There’s a balance companies must strike, however, between flying blind and outright spying. Reliance on big data has enabled Netflix’s runaway success; it also has cost YouTube record amounts in legal damages.

Another online media giant is upping its ability to gather user data for the purpose of improving recommendations. Spotify’s 320 million-plus listeners may soon have the company listening back, if its new U.S. patent is implemented.

“Identification of taste attributes from an audio signal,” filed in 2018 and granted to the Swedish audio streaming platform on Jan. 12, describes the use of speech recognition to help identify a user’s music preferences.

The technology is aimed at minimizing the need for users to teach Spotify about their music tastes. The patent cited the “tedious” process of having a customer specify artists, genres, and shows they like to refine Spotify’s recommendation algorithm.

By automatically processing a user’s speech along with noise from their environment, Spotify can serve personalized recommendations that take into account their gender, age, location, and even emotional state.

Asked about the patent and its potential implementation, Spotify told Pitchfork they currently “don’t have any news to share” about the technology.

Facebook took a similarly guarded stance when reports emerged on its patent application for similar listening technology. The company said it would never implement the invention, and only filed for it “to prevent aggression from other companies.”

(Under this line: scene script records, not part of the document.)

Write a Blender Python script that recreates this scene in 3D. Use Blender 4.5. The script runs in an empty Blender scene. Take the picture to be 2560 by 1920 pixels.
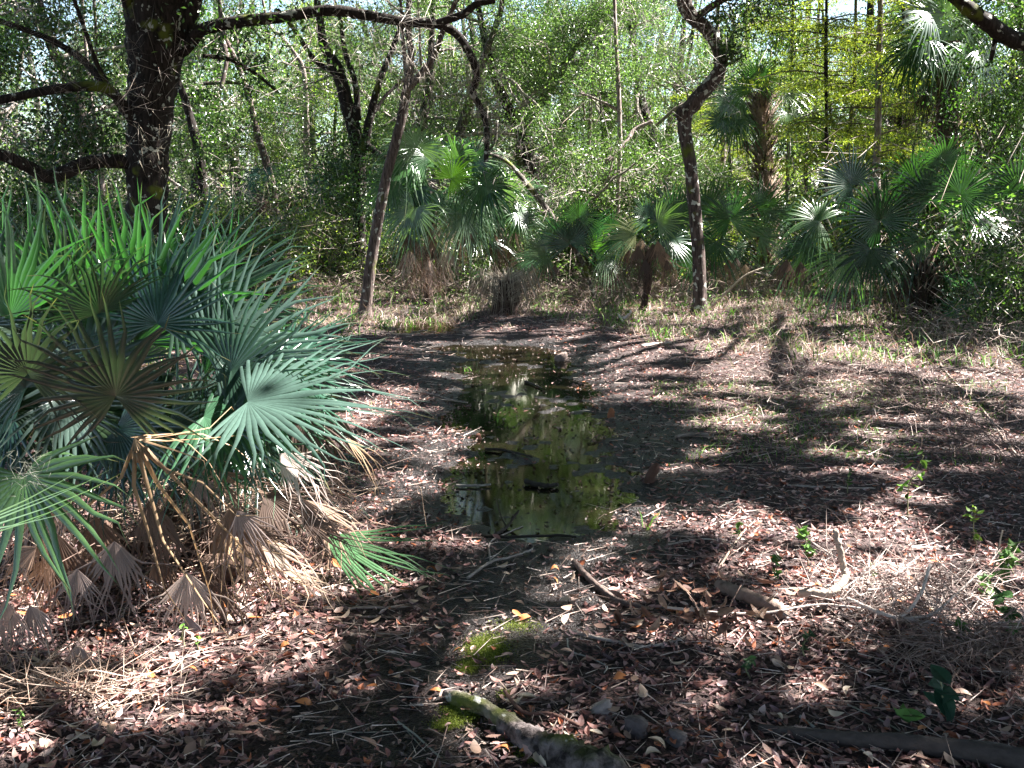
import bpy, math, random
import numpy as np
from mathutils import Vector
scene = bpy.context.scene
COL = scene.collection
RNG = np.random.default_rng(7)
R_ = math.radians
# ------------------------------------------------------------------ camera maths
CAMZ, PITCH, F = 1.6, R_(9.5), 1005.0
K = 1024 / 2212.0
FWD = np.array([0, math.cos(PITCH), -math.sin(PITCH)])
UPV = np.array([0, math.sin(PITCH), math.cos(PITCH)])
def ray(px, py):
    px, py = px * K, py * K
    return F * FWD + np.array([px - 512.0, 0, 0]) + (384.0 - py) * UPV
def at(px, py, d):
    r = ray(px, py); t = d / r[1]
    return np.array([r[0] * t, d, CAMZ + r[2] * t])
def G(px, py, z=0.0):
    r = ray(px, py); t = (z - CAMZ) / r[2]
    return np.array([r[0] * t, r[1] * t, z])
def psize(n, d):            # n picture units (2212 wide) at distance d -> metres
    return n * K * d / F
AZ, EL = R_(73), R_(50)
SUN = np.array([math.sin(AZ) * math.cos(EL), math.cos(AZ) * math.cos(EL), math.sin(EL)])
def nrm(v):
    v = np.asarray(v, float); n = np.linalg.norm(v, axis=-1, keepdims=True)
    return v / np.maximum(n, 1e-9)
# ------------------------------------------------------------------ object helpers
def link(o, parent=None):
    COL.objects.link(o)
    if parent is not None: o.parent = parent
    return o
def tag(o, label=None, cat=None, group=None, kind=None):
    if label: o['label'] = label
    if cat: o['category'] = cat
    if group: o['group'] = group
    if kind: o['kind'] = kind
    return o
def empty(name, loc=(0, 0, 0), label=None, cat=None, group=None):
    o = bpy.data.objects.new(name, None); o.empty_display_size = 0.2
    o.location = tuple(float(a) for a in loc)
    link(o); return tag(o, label, cat, group)
class MB:
    """collects geometry: vertices, polygons, a colour per vertex"""
    def __init__(s): s.V = []; s.C = []; s.T = []; s.Q = []; s.n = 0
    def add(s, V, T=None, Q=None, C=None):
        V = np.asarray(V, float).reshape(-1, 3)
        if C is None: C = np.ones((len(V), 3)) * 0.5
        C = np.asarray(C, float)
        if C.ndim == 1: C = np.tile(C, (len(V), 1))
        s.V.append(V); s.C.append(C)
        if T is not None and len(T): s.T.append(np.asarray(T, int).reshape(-1, 3) + s.n)
        if Q is not None and len(Q): s.Q.append(np.asarray(Q, int).reshape(-1, 4) + s.n)
        s.n += len(V); return s
    def mesh(s, name, mat, smooth=True, origin=(0, 0, 0)):
        me = bpy.data.meshes.new(name)
        if not s.V: return me
        V = np.concatenate(s.V) - np.asarray(origin); C = np.concatenate(s.C)
        T = np.concatenate(s.T) if s.T else np.zeros((0, 3), int)
        Q = np.concatenate(s.Q) if s.Q else np.zeros((0, 4), int)
        me.vertices.add(len(V)); me.vertices.foreach_set('co', V.astype('f').ravel())
        nl = len(T) * 3 + len(Q) * 4
        me.loops.add(nl)
        me.loops.foreach_set('vertex_index', np.concatenate([T.ravel(), Q.ravel()]).astype('i'))
        me.polygons.add(len(T) + len(Q))
        st = np.concatenate([np.arange(len(T)) * 3, len(T) * 3 + np.arange(len(Q)) * 4])
        me.polygons.foreach_set('loop_start', st.astype('i'))
        me.polygons.foreach_set('use_smooth', np.full(len(T) + len(Q), smooth))
        a = me.color_attributes.new('Col', 'FLOAT_COLOR', 'POINT')
        a.data.foreach_set('color', np.concatenate([C, np.ones((len(C), 1))], 1).astype('f').ravel())
        me.update(calc_edges=True); me.materials.append(mat)
        return me
    def build(s, name, mat, parent=None, smooth=True, origin=(0, 0, 0)):
        o = bpy.data.objects.new(name, s.mesh(name, mat, smooth, origin))
        return link(o, parent)
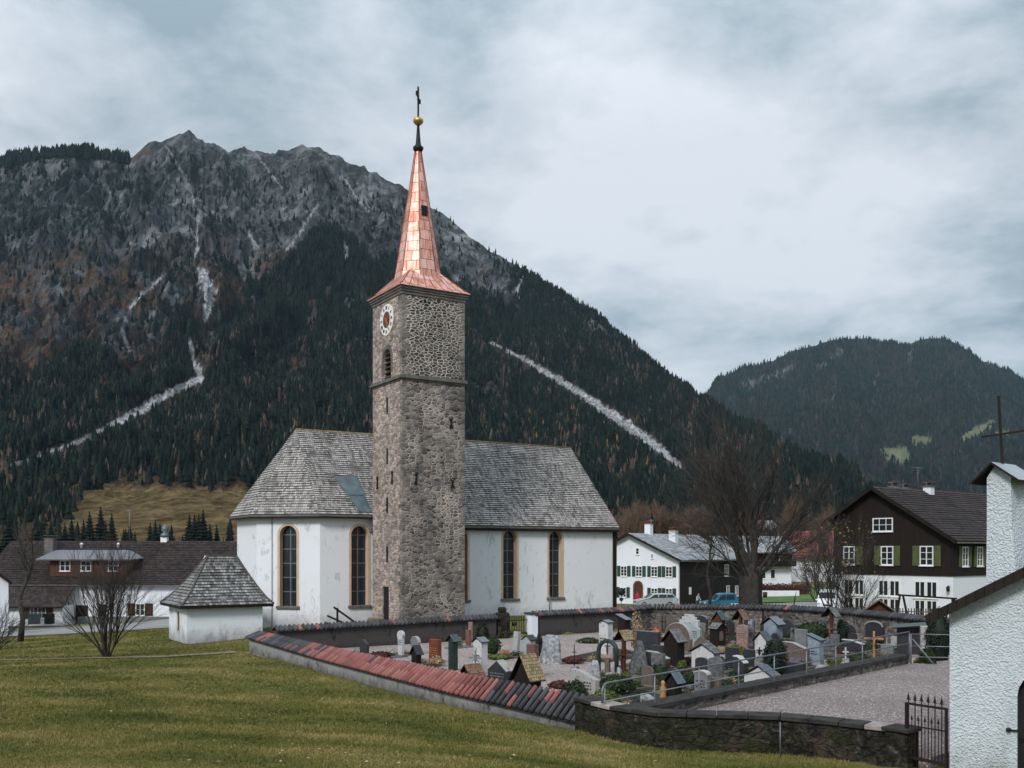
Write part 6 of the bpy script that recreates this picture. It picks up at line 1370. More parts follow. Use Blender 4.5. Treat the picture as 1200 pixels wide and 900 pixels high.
bush('flat grave mound of dark red and green plants beside the grey boulder', 672, 777, 26, 9, 'red')
bush('low oval flower mound on the gravel left of the green arch', 690, 753, 26, 6, 'box')
shrine('white grave shrine with small flat roof and two dark metal ornaments above the green arch', 710, 772, 20, 45, 'plaster', 'rgrey', .85, pitch=.35, text=2)
# dark green arch
x, Y = place(712, 787); ar = thing('grave_arch', 'dark green metal arch over a brown post with a small figure', 'grave arch', (x,Y,0), math.radians(-35)); b = MB(); b.tube([(-.42,0,0),(-.42,0,.85)]+[(-.42*math.cos(t),0,.85+.42*math.sin(t)) for t in np.linspace(.2,2.94,9)]+[(.42,0,.85),(.42,0,0)], .09, 6); b.build('arch', G['green'], ar)
MB().box((-.10,-.08,-.05),(.10,.08,.55)).build('post', G['brown'], ar, bevel=.02); MB().box((-.3,-.06,.56),(.3,.06,.70)).build('crossbar', G['pink'], ar, bevel=.01); figure(ar, (0,-.02,.95), .5, 'woodr')
shrine('brown wooden grave cross with steep weathered board roof right of the green arch', 731, 792, 26, 53, 'woodr', 'rwood', .3, pitch=1.35, post=True, fig='woodr', roofx=.85)
boulder_grave('rough mottled stone figure on the gravel behind the white curved gravestone', 697, 797, 13, 24, 'rock', .7)
boulder_grave('small pale stone angel beside the brown wooden grave cross', 725, 797, 6, 16, 'rock', .5)
slab_grave('white curved gravestone with dark lettering behind the round box bush', 685, 823, 34, 38, 'slope', 'light', .24, 3)
bush('round clipped box bush in front of the white curved gravestone', 674, 826, 34, 27, 'box', n=2600)
bush('yellow-green mossy bush behind the start of the pipe railing', 708, 826, 34, 19, 'moss', n=1800)
bush('bed of red heather left of the white curved gravestone', 656, 806, 24, 9, 'red')
bush('dark green spreading juniper beside the pipe railing', 722, 812, 40, 22, 'box', n=2200); bush('bright green cushion plant at the foot of the brown wooden grave cross', 742, 803, 20, 9, 'moss')
shrine('dark timber shrine with pale grey lean-to roof close to the nave corner', 731, 750, 20, 30, 'wood', 'rgrey', .7, mono=True, pitch=.8)
bush('dry pale-blossomed hydrangea shrub below the corner of the nave', 746, 764, 14, 46, 'dry', 'shrub', n=1500)
boulder_grave('tall pointed dark boulder gravestone right of the brown wooden grave cross', 749, 791, 23, 40, 'rockd', .42, plant='moss')
slab_grave('dark sloping gravestone with white side edge beside the pointed boulder', 771, 790, 26, 26, 'slope', 'dark', .2, 0, top='light', plant='box')
slab_grave('wide dark slab with straight pale top edge behind low conifers', 760, 766, 26, 26, 'flat', 'dark', .2, 0, top='grey'); bush('low spreading conifer in front of the wide dark slab', 764, 774, 26, 14, 'box'); bush('orange-blossomed bush beside the black iron cross near the back wall', 770, 748, 12, 14, 'orange')
cross('black iron cross in front of the dark back wall', 776, 746, 25, 'iron', .3, .05, False)
shrine('tall black timber shrine with grey gabled roof in the middle of the churchyard', 790, 784, 32, 46, 'wood', 'rslate', .75, pitch=1.15, plant='orange')
ln = thing('grave_lantern', 'small white house-shaped grave lantern right of the tall black shrine', 'lantern', (*place(797,776),.1), .3); b = MB(); b.box((-.1,-.1,0),(.1,.1,.3)); b.lathe([(.16,.3),(0,.48)], 4); b.build('lantern', G['white'], ln); MB().box((-.05,-.11,.08),(.05,-.095,.24)).build('pane', MAT['glass'], ln); MB().box((-.18,-.18,-.12),(.18,.18,0)).build('plinth', G['brown'], ln)
slab_grave('broad dark brown arched gravestone with pale rim behind the tall black shrine', 795, 764, 30, 34, 'arch', 'brown', .22, 0, top='light')
slab_grave('white stepped gravestone below the back wall', 808, 748, 22, 28, 'step', 'white', .2, 0)
slab_grave('pale grey-green gravestone with four lines of dark lettering', 812, 759, 19, 30, 'slope', 'bluegreen', .2, 4)
slab_grave('low dark arched gravestone beneath the back wall right of the white stepped stone', 821, 743, 16, 22, 'round', 'dark', .2, 0, top='grey')
slab_grave('slim white pillar with black niche standing at the back wall', 831, 731, 6, 22, 'flat', 'white', .3, 0)
shrine('big white plastered shrine with broad shallow slate roof in the middle of the graves', 827, 790, 40, 36, 'plaster', 'rslate', .80, pitch=.55, roofx=1.2)
boulder_grave('dark brown boulder gravestone in front of the big white shrine', 818, 788, 15, 24, 'rockd', .6, plant='red'); slab_grave('small black arched gravestone beside the dark brown boulder', 829, 789, 7, 16, 'arch', 'dark', .15)
slab_grave('grey stele with white rounded top right behind the railing', 823, 818, 18, 32, 'round', 'grey', .2, 3, top='white'); slab_grave('low brown slab with reddish ornament behind the railing', 839, 816, 14, 22, 'flat', 'brown', .2, 2, tcol='gold')
shrine('dark brown grave shrine with smooth blue-grey sheet roof behind the railing', 790, 824, 28, 38, 'wood', 'rblue', .6, pitch=1.3)
x, Y = place(777, 826); f_ = thing('carved_figure', 'honey coloured carved wooden figure standing behind the railing', 'figure', (x,Y,0)); b = MB(); b.lathe([(0,0),(.10,.0),(.11,.25),(.08,.45),(.10,.55),(.05,.62),(.07,.68),(.06,.76),(0,.80)], 9); b.build('figure', G['honey'], f_)
slab_grave('low pale grey gravestone with sloping back near the railing', 760, 833, 19, 20, 'slope', 'rock', .2, 0); bush('round green bush behind the blue-grey roofed shrine', 773, 797, 20, 19, 'box'); bush('small dark conifer hedge left of the grey white-topped stele', 806, 803, 22, 17, 'box')
bush('yellow-green leafy plant beside the tall black shrine', 799, 786, 12, 12, 'moss')
shrine('open wooden shrine with grey-green pitched roof near the pale pillar', 843, 750, 19, 33, 'woodr', 'rteal', .7, pitch=1.3); shrine('black box-shaped shrine with slate saddle roof turned sideways', 841, 760, 24, 30, 'wood', 'rslate', .8, pitch=.7, yaw=35, niche='brown', plant='dry')
slab_grave('pinkish rough slab leaning on the back wall behind the pitched-roof shrines', 858, 738, 9, 22, 'flat', 'pink', .2, 0)
shrine('steep brown-roofed wooden shelter over the pink granite stele', 868, 758, 22, 43, 'woodr', 'rbrown', .3, pitch=1.4, post=True); slab_grave('pink granite stele standing under a steep brown roof', 870, 761, 13, 29, 'round', 'pink', .16, 3, 'moss')
slab_grave('narrow pale blue-grey pillar stone right of the pink granite stele', 880, 750, 7, 24, 'flat', 'blue', .25, 0)
shrine('white plastered shrine with black crucifix and grey-green roof beside the clipped thuja', 894, 777, 25, 37, 'plaster', 'rteal', .75, pitch=1.1, fig='iron', text=2)
x, Y = place(908, 806); th_ = thing('thuja', 'dark green clipped thuja column in the middle of the railing', 'shrub', (x,Y,-.02)); b = MB(); leafball(b, (0,0,.85), .42, .42, 1.05, 4200, .05, 3, up=1); b.lathe([(0,0),(.28,.1),(.30,1.3),(.15,1.75),(0,1.8)], 9); b.build('foliage', MAT['thuja'], th_, uv=False)
slab_grave('black gravestone with white top edge in front of the gravel path', 868, 797, 17, 28, 'slope', 'dark', .3, 0, top='white', plant='box')
shrine('low white shrine with broad blue-grey sheet roof touching the kerb wall', 893, 811, 48, 32, 'plaster', 'rblue', .82, pitch=.6, roofx=1.25, niche='woodr', text=1)
cross('small dark iron cross beside the white shrine with crucifix', 880, 776, 15, 'iron', .3, .05)
shrine('pale blue shrine gable with grey roof over a dark trunk near the back wall', 906, 757, 30, 34, 'blue', 'rgrey', .7, pitch=.75)
shrine('pale blue wooden shrine with little windows and ribbed one-sided roof', 956, 780, 24, 37, 'blue', 'rblue', .8, mono=True, pitch=.75, text=2)
bush('large rounded dark yew in front of the back wall', 952, 757, 38, 30, 'box', 'yew', n=4200)
shrine('wooden shelter with crucifix and bark-covered post near the back wall niche', 974, 757, 24, 45, 'woodr', 'rslate', .35, pitch=1.2, post=True, fig='terra'); bush('dark ivy bush right of the sheltered crucifix', 987, 756, 14, 32, 'thuja')
slab_grave('brown gravestone with pale curved top left of the pale blue shrine', 933, 781, 26, 28, 'slope', 'brown', .2, 1, top='light', plant='orange', tcol='gold'); slab_grave('low black gravestone close behind the railing below the brown gravestone', 932, 800, 25, 24, 'flat', 'dark', .3, 0)
slab_grave('small stepped white plinth stone behind the railing', 962, 793, 14, 14, 'step', 'light', .3, 0); cross('small white wooden cross near the black slabs behind the railing', 991, 777, 19, 'white', .35, .06, False, 'wooden_cross')
slab_grave('dark grave slab with slanting white edge left of the honey-coloured cross', 1000, 766, 22, 16, 'slope', 'dark', .2, 0, top='white'); bush('low green grave planting under the honey-coloured cross', 1006, 776, 30, 12, 'box'); bush('yellow-green plants beside the pale blue wooden shrine', 978, 781, 18, 12, 'moss')
x, Y = place(1024, 772); hc = thing('wooden_cross', 'honey-coloured wooden cross with a small figure behind the railing', 'grave cross', (x,Y,0), math.radians(-12)); b = MB(); b.bar((0,0,0),(0,0,1.28),.13,.08); b.bar((-.42,0,.93),(.42,0,.93),.13,.08); b.build('cross', G['honey'], hc); figure(hc, (0,-.07,.80), .62, 'honey', 'figure')
slab_grave('small dark tombstone set in the grass right of the honey-coloured cross', 1040, 768, 14, 14, 'round', 'grey', .2, 0); slab_grave('grey flat gravestone near the end of the railing', 1052, 762, 14, 16, 'flat', 'light', .2, 0)
nb = thing('notice_shelter', 'dark open shelter with teal sloping roof at the end of the pale wall', 'shelter', (*place(1064,770,47),0), math.radians(-20)); b = MB(); [b.box((x,-.05,0),(x+.08,.05,1.35)) for x in (-.5,.45)]; b.box((-.5,.08,.0),(.53,.12,1.3)); b.build('frame', G['dark'], nb); b = MB(); slab(b, [(-.7,-.45,1.30),(.8,-.45,1.45),(.8,.35,1.55),(-.7,.35,1.40)], .05); b.build('roof', [G['rteal'], G['wood']], nb)
bl_ = thing('stone_slab', 'upright pale weathered slab between the shelter and the tall thuja', 'slab', (*place(1087,772,46),0), math.radians(-10)); MB().box((-.32,-.12,0),(.32,.12,1.45)).build('slab', G['light'], bl_, bevel=.03)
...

But this does not mean the type of technology patented by Facebook or Spotify is not already seeing widespread use. Smart speakers, like Google’s Nest or Amazon’s Alexa, are popular and somewhat notorious for their functionality. A patent filing by Amazon, describes a way for Alexa to listen in at all times, without requiring user activation.

Amazon’s approach to privacy continues to earn it criticism, though this has done little to slow the company’s monumental growth. Unfortunately, this could signal that Spotify has both much to gain and less to lose from being more aggressive with its data collection. This may be the way to go for tech companies at large, as long as users consent to being monitored.